-- BEGIN --

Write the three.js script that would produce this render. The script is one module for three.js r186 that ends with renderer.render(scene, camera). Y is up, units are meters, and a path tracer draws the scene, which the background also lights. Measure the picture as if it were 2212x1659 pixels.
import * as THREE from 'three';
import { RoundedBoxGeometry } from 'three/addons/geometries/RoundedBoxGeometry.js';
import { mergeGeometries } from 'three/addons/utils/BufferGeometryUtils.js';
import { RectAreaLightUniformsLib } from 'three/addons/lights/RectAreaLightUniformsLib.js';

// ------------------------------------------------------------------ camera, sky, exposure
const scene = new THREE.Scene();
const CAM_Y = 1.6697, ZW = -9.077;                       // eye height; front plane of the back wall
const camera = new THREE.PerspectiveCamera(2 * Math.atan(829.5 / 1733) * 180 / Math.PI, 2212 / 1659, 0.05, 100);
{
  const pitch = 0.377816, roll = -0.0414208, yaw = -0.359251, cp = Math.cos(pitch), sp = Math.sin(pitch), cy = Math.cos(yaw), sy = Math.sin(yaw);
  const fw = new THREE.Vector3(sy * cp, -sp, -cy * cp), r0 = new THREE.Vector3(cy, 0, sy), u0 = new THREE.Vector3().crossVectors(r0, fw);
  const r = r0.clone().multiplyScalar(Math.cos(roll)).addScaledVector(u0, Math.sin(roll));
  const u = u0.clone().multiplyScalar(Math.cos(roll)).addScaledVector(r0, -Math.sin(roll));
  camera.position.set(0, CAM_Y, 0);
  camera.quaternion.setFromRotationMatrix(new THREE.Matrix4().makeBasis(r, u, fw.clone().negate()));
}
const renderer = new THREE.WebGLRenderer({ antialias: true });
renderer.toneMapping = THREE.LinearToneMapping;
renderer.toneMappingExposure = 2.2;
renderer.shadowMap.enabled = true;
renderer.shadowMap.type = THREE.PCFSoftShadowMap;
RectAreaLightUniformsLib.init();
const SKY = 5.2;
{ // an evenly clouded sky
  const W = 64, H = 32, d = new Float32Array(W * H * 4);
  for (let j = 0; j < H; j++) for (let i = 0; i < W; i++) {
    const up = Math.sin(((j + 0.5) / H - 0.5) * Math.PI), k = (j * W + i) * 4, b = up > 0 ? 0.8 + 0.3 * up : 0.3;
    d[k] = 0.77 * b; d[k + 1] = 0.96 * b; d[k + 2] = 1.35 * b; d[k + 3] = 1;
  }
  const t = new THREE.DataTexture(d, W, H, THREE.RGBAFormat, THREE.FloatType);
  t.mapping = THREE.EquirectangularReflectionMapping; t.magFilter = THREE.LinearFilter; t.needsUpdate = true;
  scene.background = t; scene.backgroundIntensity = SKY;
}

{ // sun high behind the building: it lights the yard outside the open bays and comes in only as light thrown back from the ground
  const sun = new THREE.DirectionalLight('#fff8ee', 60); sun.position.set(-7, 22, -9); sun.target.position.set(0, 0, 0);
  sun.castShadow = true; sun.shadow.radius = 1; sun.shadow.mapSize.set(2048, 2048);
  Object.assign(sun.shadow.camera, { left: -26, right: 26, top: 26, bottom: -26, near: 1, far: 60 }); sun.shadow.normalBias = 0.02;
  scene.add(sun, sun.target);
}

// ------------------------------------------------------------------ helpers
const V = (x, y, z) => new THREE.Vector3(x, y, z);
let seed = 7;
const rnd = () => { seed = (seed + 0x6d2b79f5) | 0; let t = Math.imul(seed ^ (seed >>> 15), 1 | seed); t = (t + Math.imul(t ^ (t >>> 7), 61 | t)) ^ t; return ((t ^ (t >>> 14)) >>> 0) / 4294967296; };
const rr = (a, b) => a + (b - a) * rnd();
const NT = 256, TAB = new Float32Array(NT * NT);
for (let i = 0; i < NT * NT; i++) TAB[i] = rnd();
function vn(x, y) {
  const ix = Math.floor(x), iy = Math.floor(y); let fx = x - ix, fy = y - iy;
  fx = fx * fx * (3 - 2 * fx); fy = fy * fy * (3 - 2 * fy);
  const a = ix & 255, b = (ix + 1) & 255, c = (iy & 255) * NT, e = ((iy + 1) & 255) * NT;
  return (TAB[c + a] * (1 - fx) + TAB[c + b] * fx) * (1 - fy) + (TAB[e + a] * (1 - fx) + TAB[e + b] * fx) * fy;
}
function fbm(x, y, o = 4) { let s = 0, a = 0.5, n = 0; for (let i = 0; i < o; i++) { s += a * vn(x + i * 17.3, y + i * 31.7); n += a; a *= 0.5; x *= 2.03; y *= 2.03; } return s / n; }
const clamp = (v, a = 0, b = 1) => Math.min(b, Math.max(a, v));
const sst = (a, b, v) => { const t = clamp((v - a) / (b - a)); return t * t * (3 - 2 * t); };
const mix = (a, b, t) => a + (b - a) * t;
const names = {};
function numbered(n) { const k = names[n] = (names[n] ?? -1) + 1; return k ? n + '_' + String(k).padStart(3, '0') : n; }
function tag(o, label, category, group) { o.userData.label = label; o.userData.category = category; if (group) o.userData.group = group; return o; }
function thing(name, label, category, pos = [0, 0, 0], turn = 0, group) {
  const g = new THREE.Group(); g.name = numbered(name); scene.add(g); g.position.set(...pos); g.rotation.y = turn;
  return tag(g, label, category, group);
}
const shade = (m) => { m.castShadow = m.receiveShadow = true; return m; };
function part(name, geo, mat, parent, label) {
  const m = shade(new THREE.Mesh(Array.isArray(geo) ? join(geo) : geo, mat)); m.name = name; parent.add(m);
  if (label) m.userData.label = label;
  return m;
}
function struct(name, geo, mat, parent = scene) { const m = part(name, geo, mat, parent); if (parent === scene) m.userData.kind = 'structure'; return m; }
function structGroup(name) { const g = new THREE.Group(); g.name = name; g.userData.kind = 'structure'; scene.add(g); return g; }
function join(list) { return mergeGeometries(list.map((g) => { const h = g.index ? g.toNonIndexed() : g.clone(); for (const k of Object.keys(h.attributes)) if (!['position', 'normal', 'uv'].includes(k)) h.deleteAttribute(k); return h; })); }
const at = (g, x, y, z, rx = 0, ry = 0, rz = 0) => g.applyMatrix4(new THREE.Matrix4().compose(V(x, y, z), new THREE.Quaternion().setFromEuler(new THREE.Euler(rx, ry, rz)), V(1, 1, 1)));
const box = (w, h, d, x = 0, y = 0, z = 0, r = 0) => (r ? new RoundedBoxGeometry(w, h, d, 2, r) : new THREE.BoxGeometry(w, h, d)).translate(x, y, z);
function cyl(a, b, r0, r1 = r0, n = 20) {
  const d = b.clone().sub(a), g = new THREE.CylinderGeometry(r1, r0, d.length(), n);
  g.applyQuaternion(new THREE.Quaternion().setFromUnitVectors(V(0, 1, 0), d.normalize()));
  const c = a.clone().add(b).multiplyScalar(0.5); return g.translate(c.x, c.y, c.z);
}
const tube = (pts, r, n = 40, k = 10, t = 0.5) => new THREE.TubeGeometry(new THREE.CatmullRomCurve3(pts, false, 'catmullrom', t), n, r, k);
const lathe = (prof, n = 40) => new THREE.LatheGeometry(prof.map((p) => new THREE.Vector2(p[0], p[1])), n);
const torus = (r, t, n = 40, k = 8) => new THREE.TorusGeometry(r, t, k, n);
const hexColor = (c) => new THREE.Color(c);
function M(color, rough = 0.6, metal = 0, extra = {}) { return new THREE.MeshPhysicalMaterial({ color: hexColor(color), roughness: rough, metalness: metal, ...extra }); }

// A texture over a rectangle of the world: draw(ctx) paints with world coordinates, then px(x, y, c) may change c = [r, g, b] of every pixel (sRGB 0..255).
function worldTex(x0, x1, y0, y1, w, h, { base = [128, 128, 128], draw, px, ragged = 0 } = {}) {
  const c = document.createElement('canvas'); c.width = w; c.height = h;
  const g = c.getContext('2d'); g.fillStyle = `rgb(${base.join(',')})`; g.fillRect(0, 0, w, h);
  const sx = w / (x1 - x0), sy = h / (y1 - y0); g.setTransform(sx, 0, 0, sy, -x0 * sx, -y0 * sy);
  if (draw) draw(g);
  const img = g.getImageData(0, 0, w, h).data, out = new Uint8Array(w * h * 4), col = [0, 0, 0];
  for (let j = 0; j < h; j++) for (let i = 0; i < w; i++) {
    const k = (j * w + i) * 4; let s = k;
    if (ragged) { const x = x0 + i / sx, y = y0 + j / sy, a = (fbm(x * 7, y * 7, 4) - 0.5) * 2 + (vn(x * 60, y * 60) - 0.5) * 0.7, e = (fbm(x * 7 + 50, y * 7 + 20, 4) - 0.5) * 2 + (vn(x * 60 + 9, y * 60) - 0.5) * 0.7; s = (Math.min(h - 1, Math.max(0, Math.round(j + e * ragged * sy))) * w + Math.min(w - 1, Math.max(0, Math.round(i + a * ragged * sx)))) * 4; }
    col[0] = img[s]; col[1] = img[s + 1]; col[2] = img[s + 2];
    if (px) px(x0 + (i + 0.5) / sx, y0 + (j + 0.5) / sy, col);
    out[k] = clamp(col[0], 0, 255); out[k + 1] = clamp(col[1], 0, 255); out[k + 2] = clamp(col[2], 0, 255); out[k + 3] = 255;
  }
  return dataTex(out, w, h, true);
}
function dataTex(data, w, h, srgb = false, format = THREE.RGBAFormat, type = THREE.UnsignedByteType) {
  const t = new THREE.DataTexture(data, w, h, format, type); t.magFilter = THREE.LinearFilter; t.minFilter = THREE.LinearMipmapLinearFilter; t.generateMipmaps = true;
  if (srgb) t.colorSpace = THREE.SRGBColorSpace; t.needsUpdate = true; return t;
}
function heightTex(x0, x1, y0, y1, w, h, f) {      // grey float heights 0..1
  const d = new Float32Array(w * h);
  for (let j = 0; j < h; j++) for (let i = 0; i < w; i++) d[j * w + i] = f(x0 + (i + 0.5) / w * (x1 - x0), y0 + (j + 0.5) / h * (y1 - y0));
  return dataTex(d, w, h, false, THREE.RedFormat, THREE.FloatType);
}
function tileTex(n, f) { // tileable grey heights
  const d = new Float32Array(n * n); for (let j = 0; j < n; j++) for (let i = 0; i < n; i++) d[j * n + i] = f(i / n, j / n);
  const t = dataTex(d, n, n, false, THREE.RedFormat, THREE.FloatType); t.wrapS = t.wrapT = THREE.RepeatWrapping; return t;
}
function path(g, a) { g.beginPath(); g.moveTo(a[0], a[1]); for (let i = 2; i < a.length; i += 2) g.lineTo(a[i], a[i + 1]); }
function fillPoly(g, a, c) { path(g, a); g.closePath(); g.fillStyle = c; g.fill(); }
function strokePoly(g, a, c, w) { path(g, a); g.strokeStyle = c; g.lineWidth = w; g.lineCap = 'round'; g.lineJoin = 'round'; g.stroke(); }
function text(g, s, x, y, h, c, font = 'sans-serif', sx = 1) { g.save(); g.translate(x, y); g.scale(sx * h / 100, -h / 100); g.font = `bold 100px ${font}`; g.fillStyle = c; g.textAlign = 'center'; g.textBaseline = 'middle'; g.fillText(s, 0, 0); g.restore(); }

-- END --

*Directions*
Pick out the lines containing the word "renderer" and show them.

*Expected output*
Write the three.js script that would produce this render. The script is one module for three.js r186 that ends with renderer.render(scene, camera). Y is up, units are meters, and a path tracer draws the scene, which the background also lights. Measure the picture as if it were 2212x1659 pixels.
const renderer = new THREE.WebGLRenderer({ antialias: true });
renderer.toneMapping = THREE.LinearToneMapping;
renderer.toneMappingExposure = 2.2;
renderer.shadowMap.enabled = true;
renderer.shadowMap.type = THREE.PCFSoftShadowMap;